Is Cisco keeping up its social responsibility efforts under new CEO Chuck Robbins?

How Cisco is following former CEO John Chambers's vision for corporate social responsibility.

One of the most significant events in the technology industry in 2015 was Cisco's CEO transition from John Chambers to Chuck Robbins (disclosure: Cisco is a ZK Research client). One of the hallmarks of the Chambers-led Cisco was the company's mission to change the world. The company didn't put together its corporate social responsibility (CSR) programs for marketing purposes or to drive sales. Instead, Cisco embraced CSR and its ability to make a difference because it was the right thing to do for everyone. I highlighted one such initiative in this post regarding Cisco bringing communications to disaster relief efforts.

This was clearly a passion for John Chambers, as he travelled the globe advising international leaders on how to use technology to improve the lives of their citizens. One of the questions I had when Cisco transitioned to the Robbins era was whether the company would have the same zeal for CSR. A little over six months into his tenure, it appears that this is indeed the case.

This week, the World Economic Forum (WEF) is being held in Davos, Switzerland. Cisco has been a primary contributor to the event for years now and has used the event to discuss its ideas on how to change the world with other technology leaders and country leaders.

One of the main topics of conversation this year at WEF is how to create a generation of global problem solvers that can use technology to solve the world's greatest challenges. In a blog post, Robbins discussed the obligation that he and his peers have to improve the state of the world. His blog actually links to another post by Cisco's SVP of Corporate Affairs Tae Yoo on detailing the importance of global problem solvers.

One of the interesting facts in Robbins' post is that, according to Cisco's 2016 Annual Security Report, only 45% of businesses reported that they are confident in their ability to determine the scope of an attack and remediate the damage. In practicality, I think most companies over-estimate their security skills, and the actual number is more likely in the 25% range. To help fill the void in the security industry, Cisco announced a new $10 million Global Security Scholarship to help educate and train individuals to have the necessary skills required to combat modern security threats.

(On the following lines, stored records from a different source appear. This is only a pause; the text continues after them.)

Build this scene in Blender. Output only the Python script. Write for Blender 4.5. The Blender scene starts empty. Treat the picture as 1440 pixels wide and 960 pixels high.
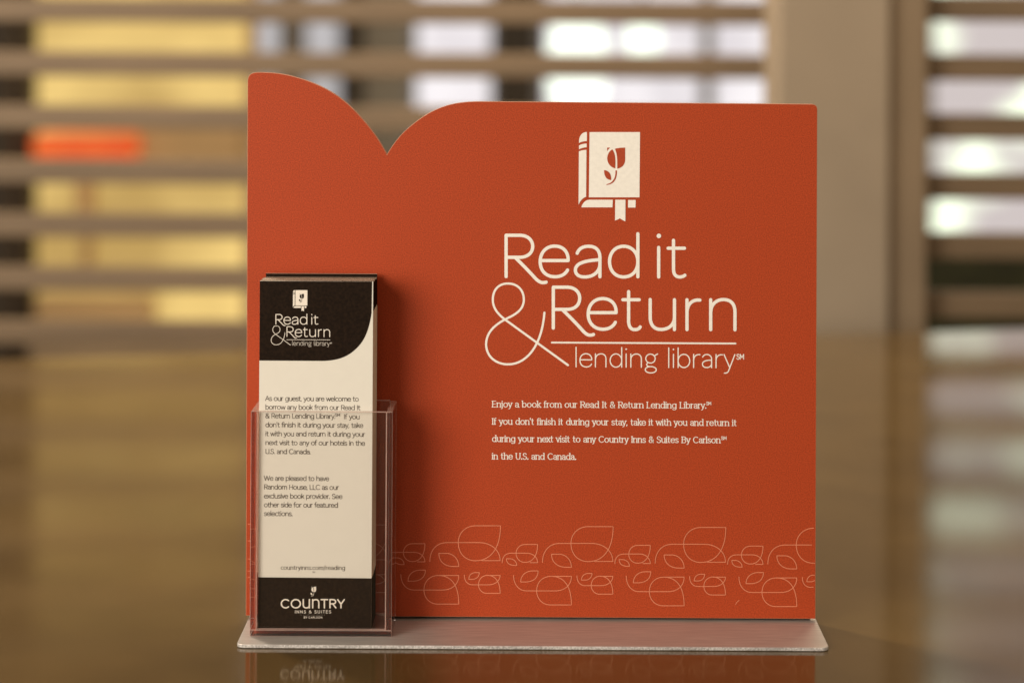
import bpy, bmesh, math, random
from mathutils import Vector
from mathutils.geometry import tessellate_polygon

random.seed(7)
scene = bpy.context.scene
C = scene.collection

# ------------------------------------------------------------------ camera
# metres; the sign's printed face is the plane y = 0, the table top is z = 0,
# the camera looks along +y.  The picture was taken with a vertical lens shift.
FPX = 3400.0                 # focal length in photo pixels (85 mm on 36 mm, 1440 px)
DIST = 3400.0 / 3130.0       # camera to printed face
VPX, VPY = 747.0, 15.0       # principal point in the photo
CAMX, CAMZ = 0.0, 0.2753
ROLL = 0.0055
cam_d = bpy.data.cameras.new('camera')
cam = bpy.data.objects.new('camera', cam_d)
C.objects.link(cam)
scene.camera = cam
cam_d.sensor_width = 36.0
cam_d.lens = 85.0
cam_d.shift_x = (720.0 - VPX) / 1440.0
cam_d.shift_y = -(480.0 - VPY) / 1440.0
cam_d.clip_start = 0.05
cam_d.clip_end = 100.0
cam.location = (CAMX, -DIST, CAMZ)
cam.rotation_euler = (math.radians(90), -ROLL, 0.0)
cam_d.dof.use_dof = True
cam_d.dof.focus_distance = DIST - 0.012
cam_d.dof.aperture_fstop = 5.5
cam_d.dof.aperture_blades = 0

# ------------------------------------------------------------------ render look
scene.render.engine = 'CYCLES'
scene.cycles.use_denoising = True
scene.cycles.max_bounces = 16
scene.cycles.transmission_bounces = 14
scene.cycles.transparent_max_bounces = 16
scene.cycles.caustics_refractive = True
scene.cycles.caustics_reflective = True
scene.cycles.sample_clamp_indirect = 6.0
scene.view_settings.view_transform = 'Standard'
scene.view_settings.look = 'None'
scene.view_settings.exposure = 0.0
scene.view_settings.gamma = 1.0

# ------------------------------------------------------------------ world: dim warm room light
world = bpy.data.worlds.new('World')
scene.world = world
world.use_nodes = True
bg = world.node_tree.nodes['Background']
bg.inputs['Color'].default_value = (0.80, 0.65, 0.47, 1)
bg.inputs['Strength'].default_value = 0.50

# ------------------------------------------------------------------ lamps
def area_lamp(name, loc, target, size, energy, color):
    d = bpy.data.lights.new(name, 'AREA')
    d.shape = 'DISK'
    d.size = size
    d.energy = energy
    d.color = color
    o = bpy.data.objects.new(name, d)
    C.objects.link(o)
    o.location = loc
    o.rotation_euler = (Vector(target) - Vector(loc)).to_track_quat('-Z', 'Y').to_euler()
    return o

area_lamp('key_lamp', (-1.15, -1.55, 0.55), (0.05, 0.0, 0.12), 1.2, 37.0, (1.0, 0.89, 0.75))
area_lamp('rear_lamp', (-1.0, 1.15, 1.55), (0.0, 0.0, 0.05), 0.32, 27.0, (1.0, 0.84, 0.66))
area_lamp('room_lamp', (0.3, 1.35, 1.6), (-0.1, 2.2, 0.1), 0.9, 40.0, (1.0, 0.80, 0.56))


# ------------------------------------------------------------------ photo mapping
def unroll(px, py):
    dx, dy = px - VPX, py - VPY
    return dx + ROLL * dy, dy - ROLL * dx

def at(px, py, depth):
    """photo pixel -> (x, z) in metres on the plane `depth` metres from the camera"""
    dx, dy = unroll(px, py)
    return CAMX + dx / FPX * depth, CAMZ - dy / FPX * depth


# ------------------------------------------------------------------ helpers
def tag(o, label=None, cat=None, group=None, kind=None):
    if label: o['label'] = label
    if cat: o['category'] = cat
    if group: o['group'] = group
    if kind: o['kind'] = kind
    return o

def thing(name, label, cat, loc=(0, 0, 0), group=None):
    o = bpy.data.objects.new(name, None)
    o.empty_display_size = 0.02
    C.objects.link(o)
    o.location = loc
    return tag(o, label, cat, group)

def parent_world(p):
    v = Vector((0, 0, 0))
    while p:
        v += p.location
        p = p.parent
    return v

def new_bm():
    return bmesh.new()

def obj(name, bm, mats, parent=None, smooth=False, recalc=True):
    if recalc:
        bmesh.ops.recalc_face_normals(bm, faces=bm.faces)
    me = bpy.data.meshes.new(name)
    bm.to_mesh(me)
    bm.free()
    for m in (mats if isinstance(mats, (list, tuple)) else [mats]):
        me.materials.append(m)
    if smooth:
        for p in me.polygons: p.use_smooth = True
    o = bpy.data.objects.new(name, me)
    C.objects.link(o)
    if parent:
        o.parent = parent
        o.location = -parent_world(parent)
    return o

def box(bm, x0, x1, y0, y1, z0, z1, mat=0):
    vs = [bm.verts.new(p) for p in ((x0, y0, z0), (x1, y0, z0), (x1, y1, z0), (x0, y1, z0),
                                    (x0, y0, z1), (x1, y0, z1), (x1, y1, z1), (x0, y1, z1))]
    for f in ((0, 3, 2, 1), (4, 5, 6, 7), (0, 1, 5, 4), (1, 2, 6, 5), (2, 3, 7, 6), (3, 0, 4, 7)):
        bm.faces.new([vs[i] for i in f]).material_index = mat
    return vs

def bevel(o, w, seg=2, angle=30, mat=-1):
    m = o.modifiers.new('bevel', 'BEVEL')
    m.width = w
    m.segments = seg
    m.limit_method = 'ANGLE'
    m.angle_limit = math.radians(angle)
    m.material = mat
    return o

# ------------------------------------------------------------------ materials
def mat_new(name):
    m = bpy.data.materials.new(name)
    m.use_nodes = True
    nt = m.node_tree
    return m, nt, nt.nodes['Principled BSDF']

def mat(name, col, rough=0.5, var=0.0, scale=60.0, bump=0.0, bump_scale=None, metal=0.0, spec=0.5,
        stretch=(1, 1, 1), detail=3.0):
    m, nt, b = mat_new(name)
    b.inputs['Base Color'].default_value = (*col, 1)
    b.inputs['Roughness'].default_value = rough
    b.inputs['Metallic'].default_value = metal
    b.inputs['Specular IOR Level'].default_value = spec
    tc = nt.nodes.new('ShaderNodeTexCoord')
    mp = nt.nodes.new('ShaderNodeMapping')
    mp.inputs['Scale'].default_value = stretch
    nt.links.new(tc.outputs['Object'], mp.inputs['Vector'])
    if var > 0:
        n = nt.nodes.new('ShaderNodeTexNoise')
        n.inputs['Scale'].default_value = scale
        n.inputs['Detail'].default_value = detail
        nt.links.new(mp.outputs['Vector'], n.inputs['Vector'])
        r = nt.nodes.new('ShaderNodeValToRGB')
        r.color_ramp.elements[0].position = 0.32
        r.color_ramp.elements[1].position = 0.68
        r.color_ramp.elements[0].color = (*[c * (1 - var) for c in col], 1)
        r.color_ramp.elements[1].color = (*[min(1, c * (1 + var)) for c in col], 1)
        nt.links.new(n.outputs['Fac'], r.inputs['Fac'])
        nt.links.new(r.outputs['Color'], b.inputs['Base Color'])
    if bump > 0:
        n2 = nt.nodes.new('ShaderNodeTexNoise')
        n2.inputs['Scale'].default_value = bump_scale or scale
        n2.inputs['Detail'].default_value = 2.0
        nt.links.new(mp.outputs['Vector'], n2.inputs['Vector'])
        bp = nt.nodes.new('ShaderNodeBump')
        bp.inputs['Strength'].default_value = bump
        bp.inputs['Distance'].default_value = 0.0004
        nt.links.new(n2.outputs['Fac'], bp.inputs['Height'])
        nt.links.new(bp.outputs['Normal'], b.inputs['Normal'])
    return m

def glow(name, c0, c1, strength, scale=2.0, lo=0.35, hi=0.65):
    """uneven emission: view through a pane, a lit back panel, or an added glow"""
    m, nt, b = mat_new(name)
    b.inputs['Base Color'].default_value = (0.02, 0.02, 0.02, 1)
    tc = nt.nodes.new('ShaderNodeTexCoord')
    n = nt.nodes.new('ShaderNodeTexNoise')
    n.inputs['Scale'].default_value = scale
    n.inputs['Detail'].default_value = 2.0
    nt.links.new(tc.outputs['Object'], n.inputs['Vector'])
    r = nt.nodes.new('ShaderNodeValToRGB')
    r.color_ramp.elements[0].position = lo
    r.color_ramp.elements[1].position = hi
    r.color_ramp.elements[0].color = (*c0, 1)
    r.color_ramp.elements[1].color = (*c1, 1)
    nt.links.new(n.outputs['Fac'], r.inputs['Fac'])
    nt.links.new(r.outputs['Color'], b.inputs['Emission Color'])
    b.inputs['Emission Strength'].default_value = strength
    return m

M = {}
ORANGE = (0.415, 0.056, 0.0145)
M['orange'] = mat('orange_print', ORANGE, 0.50, 0.24, 2000.0, 0.0, spec=0.22, detail=1.5)
M['orange_flat'] = mat('orange_ink', ORANGE, 0.52, 0.08, 900.0, spec=0.35)
M['board_edge'] = mat('board_edge', (0.50, 0.20, 0.11), 0.6, 0.08, 300.0)
M['cream'] = mat('cream_ink', (0.90, 0.88, 0.83), 0.55, 0.04, 500.0)
M['coral'] = mat('coral_ink', (0.70, 0.235, 0.125), 0.55, 0.05, 400.0)
M['paper'] = mat('card_paper', (0.76, 0.74, 0.675), 0.6, 0.01, 260.0, 0.03, 900.0)
M['paper_edge'] = mat('card_edge', (0.76, 0.66, 0.52), 0.75, 0.10, 400.0, stretch=(0.1, 8, 0.1))
M['black'] = mat('black_ink', (0.014, 0.0075, 0.004), 0.6, 0.35, 800.0, 0.04, 900.0, spec=0.08)
M['text_dark'] = mat('brown_black_ink', (0.05, 0.032, 0.022), 0.6, 0.1, 500.0)
M['white_ink'] = mat('white_ink', (0.86, 0.80, 0.72), 0.6, 0.02, 300.0)

def steel():
    m, nt, b = mat_new('brushed_base')
    tc = nt.nodes.new('ShaderNodeTexCoord')
    mp = nt.nodes.new('ShaderNodeMapping')
    mp.inputs['Scale'].default_value = (6, 60, 60)
    n = nt.nodes.new('ShaderNodeTexNoise')
    n.inputs['Scale'].default_value = 12
    n.inputs['Detail'].default_value = 6
    r = nt.nodes.new('ShaderNodeValToRGB')
    r.color_ramp.elements[0].position = 0.3
    r.color_ramp.elements[1].position = 0.7
    r.color_ramp.elements[0].color = (0.50, 0.47, 0.45, 1)
    r.color_ramp.elements[1].color = (0.64, 0.61, 0.58, 1)
    nt.links.new(tc.outputs['Object'], mp.inputs['Vector'])
    nt.links.new(mp.outputs['Vector'], n.inputs['Vector'])
    nt.links.new(n.outputs['Fac'], r.inputs['Fac'])
    nt.links.new(r.outputs['Color'], b.inputs['Base Color'])
    b.inputs['Metallic'].default_value = 0.42
    b.inputs['Roughness'].default_value = 0.42
    bp = nt.nodes.new('ShaderNodeBump')
    bp.inputs['Strength'].default_value = 0.12
    bp.inputs['Distance'].default_value = 0.0003
    nt.links.new(n.outputs['Fac'], bp.inputs['Height'])
    nt.links.new(bp.outputs['Normal'], b.inputs['Normal'])
    return m
M['steel'] = steel()

def cut_edge():
    m, nt, b = mat_new('rough_cut_edge')
    tc = nt.nodes.new('ShaderNodeTexCoord')
    n = nt.nodes.new('ShaderNodeTexNoise')
    n.inputs['Scale'].default_value = 1100
    n.inputs['Detail'].default_value = 3
    n2 = nt.nodes.new('ShaderNodeTexNoise')
    n2.inputs['Scale'].default_value = 60
    mx = nt.nodes.new('ShaderNodeMath')
    mx.operation = 'MULTIPLY_ADD'
    mx.inputs[1].default_value = 0.35
    r = nt.nodes.new('ShaderNodeValToRGB')
    r.color_ramp.elements[0].position = 0.52
    r.color_ramp.elements[1].position = 0.86
    r.color_ramp.elements[0].color = (0.36, 0.34, 0.33, 1)
    r.color_ramp.elements[1].color = (0.80, 0.78, 0.77, 1)
    nt.links.new(tc.outputs['Object'], n.inputs['Vector'])
    nt.links.new(tc.outputs['Object'], n2.inputs['Vector'])
    nt.links.new(n2.outputs['Fac'], mx.inputs[0])
    nt.links.new(n.outputs['Fac'], mx.inputs[2])
    nt.links.new(mx.outputs['Value'], r.inputs['Fac'])
    nt.links.new(r.outputs['Color'], b.inputs['Base Color'])
    b.inputs['Metallic'].default_value = 0.3
    b.inputs['Roughness'].default_value = 0.5
    return m
M['cut_edge'] = cut_edge()

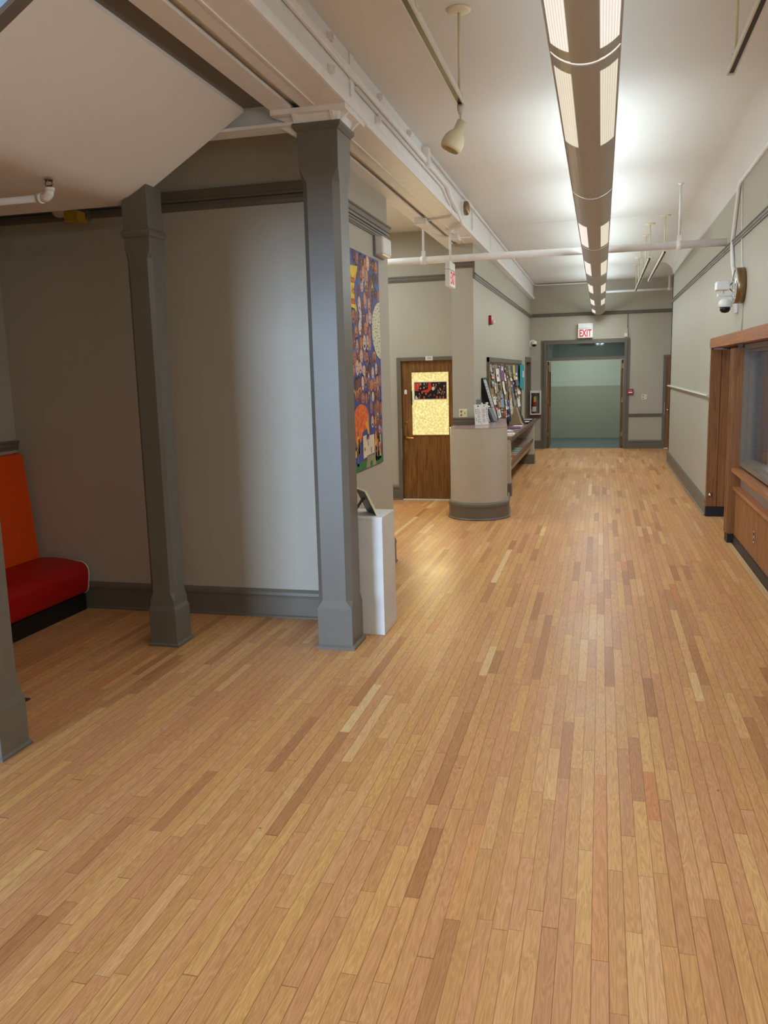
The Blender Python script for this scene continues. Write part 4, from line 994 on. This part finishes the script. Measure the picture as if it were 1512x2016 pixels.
# bulletin board
XB = -1.70
t = thing('bulletin_board', (XB, 15.7, .95), 'long tan bulletin board crowded with flyers on the left wall', 'bulletin board')
obj('cork_panel', bx(XB, XB+.012, 13.13, 18.40, .95, 2.075), M['tan'], t)
bm = BM()
box(bm, XB, XB+.04, 12.95, 13.05, .94, 2.165); box(bm, XB, XB+.04, 18.38, 18.46, .94, 2.165); box(bm, XB, XB+.042, 12.95, 18.46, 2.095, 2.165)
obj('frame', bm, TR, t)
bm = BM(); box(bm, XB, XB+.025, 13.05, 18.38, 2.07, 2.095); box(bm, XB, XB+.025, 13.05, 13.13, .94, 2.07); obj('inner_frame', bm, M['lamedge'], t)
FL = [(13.18, 13.41, 1.94, 2.06, 'pink'), (13.43, 13.71, 1.93, 2.06, 'dark'), (13.22, 13.52, 1.88, 1.94, 'grey'), (13.34, 13.71, 1.83, 1.88, 'orange'), (13.32, 13.72, 1.71, 1.83, 'green'), (13.94, 14.34, 1.78, 1.99, 'white'), (14.28, 14.58, 2.01, 2.06, 'dark'), (14.36, 14.54, 1.77, 2.01, 'grey'), (14.58, 15.15, 1.78, 2.07, 'purple'), (15.19, 15.46, 1.92, 2.07, 'dark'), (15.19, 15.42, 1.77, 1.92, 'white'), (15.48, 15.83, 1.78, 2.04, 'brown'), (15.88, 16.27, 1.84, 2.05, 'olive'), (16.28, 16.61, 1.83, 2.05, 'navy'), (16.65, 17.08, 1.77, 2.06, 'yellow'), (17.1, 17.77, 1.65, 2.08, 'slate'), (16.18, 16.52, 1.76, 1.83, 'white'), (13.74, 13.91, 1.6, 1.76, 'white'), (13.94, 14.27, 1.61, 1.78, 'khaki'), (14.28, 14.54, 1.62, 1.77, 'dark'), (14.81, 15.35, 1.54, 1.77, 'white'), (15.38, 15.81, 1.6, 1.77, 'brown'), (15.85, 16.28, 1.44, 1.76, 'tan'), (16.31, 16.66, 1.52, 1.76, 'slate'), (16.68, 17.09, 1.53, 1.76, 'dark'), (13.24, 13.51, 1.42, 1.58, 'cream'), (13.54, 13.89, 1.41, 1.54, 'white'), (13.96, 14.21, 1.36, 1.58, 'brown'), (14.24, 14.53, 1.34, 1.53, 'tan'), (14.58, 15.02, 1.32, 1.55, 'blue'), (15.05, 15.28, 1.34, 1.53, 'dark'), (15.31, 15.59, 1.25, 1.43, 'white'), (15.62, 16.09, 1.19, 1.42, 'navy'), (16.11, 16.61, 1.21, 1.43, 'cream'), (16.63, 17.04, 1.28, 1.51, 'grey'), (17.08, 17.59, 1.4, 1.63, 'brown'), (17.64, 18.26, 1.46, 1.58, 'white'), (17.62, 18.21, 1.2, 1.4, 'white'), (13.82, 14.17, 1.31, 1.37, 'red'), (14.2, 14.63, 1.16, 1.3, 'white'), (14.66, 15.07, 1.15, 1.32, 'brown'), (15.1, 15.4, 1.13, 1.26, 'red'), (15.42, 15.61, 1.11, 1.24, 'white'), (15.66, 16.17, 1.01, 1.18, 'navy'), (16.26, 16.72, 1.02, 1.2, 'cream')]
FC = {'pink': (206, 160, 144), 'dark': (44, 42, 46), 'grey': (140, 138, 134), 'orange': (206, 96, 60), 'green': (96, 116, 108), 'white': (236, 234, 226), 'purple': (134, 82, 122), 'brown': (98, 70, 54), 'olive': (150, 142, 92), 'navy': (62, 74, 108), 'yellow': (206, 180, 92), 'slate': (98, 104, 124), 'khaki': (160, 146, 108), 'tan': (176, 150, 104), 'cream': (222, 206, 172), 'blue': (150, 166, 196), 'red': (172, 66, 52)}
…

Also, Cisco has added courses to its Networking Academy to train more global problem solvers. The Networking Academy program teaches students the skills required to design, build, manage, and secure networks. The courses range from entry-level network fundamentals to high-level certified Cisco engineers. There are currently over 9,000 Cisco Academies in over 170 countries.

Since its inception, Networking Academy has had over 5.5 million students, with almost 70% obtaining a new or better job with increased responsibilities and/or higher salary. In total, 1.3 million students have been employed in the past 10 years as a result of Networking Academy. One of Chambers' beliefs is that the two great equalizers in life are the Internet and education. Obviously, Cisco did its part in making the Internet what it is today, and Networking Academies educate people all over the globe.

Networking Academy now contains a number of courses and programs to create more individuals that are looking to solve problems that can improve their lives and others. Some of the new courses include:

  • Be Your Own Boss is an 8-module course on how to run a successful business to become a “technopreneur” (technology entrepreneur). In addition to developing business plans and the basics of running a business, the course teaches how to research markets, test ideas, and develop business relationships.
  • The Entrepreneurship course is a class comprised of interactive online case studies to build financial and business skills to leverage the technology skills learned in other courses. The course actually gives practical examples of businesses to start, such as an Internet café, consulting services, and how to enable e-business and outsourcing services. Starting a business can be intimidating, so the class also focuses on building self-confidence and how to charge for expertise. Given the high unemployment rate with the younger generation ($74 million, according to the International Labor Organization), starting a company might be the shortest, most successful route to employment.
  • Introduction to the Internet of Everything is an overview of the concepts and challenges to IoE. The course covers all aspects of IoE, including the interconnection of people, process, data, and analytics that comprise IoE. In addition to technology, the class also covers how to evaluate business processes to apply to IoE, as well as security concerns.

In addition to the classes, Networking Academy has sponsored a number of IoE hackathons to stimulate ideas and allow aspiring entrepreneurs test ideas. One of the recent winners developed something called a “Handisco” stick, a smart, interactive cane that analyzes the surrounding area in real time and provides feedback to a visually impaired person vocally. The product uses GPS, GSM, Bluetooth, and an obstacle detector, so there is no requirement for the city to install beacons or other sensors. Handisco is a great example of technology being used to solve big social problems.

Earlier in my post, I referred to Yoo's post on the World Economic Forum site challenging the industry to develop more global problem solvers. Innovations like Handisco, created by individuals who want to change the world, are what will accomplish this. This has been part of Cisco's mission for decades, and Networking Academy can certainly help, but this should be the mission for the entire technology industry.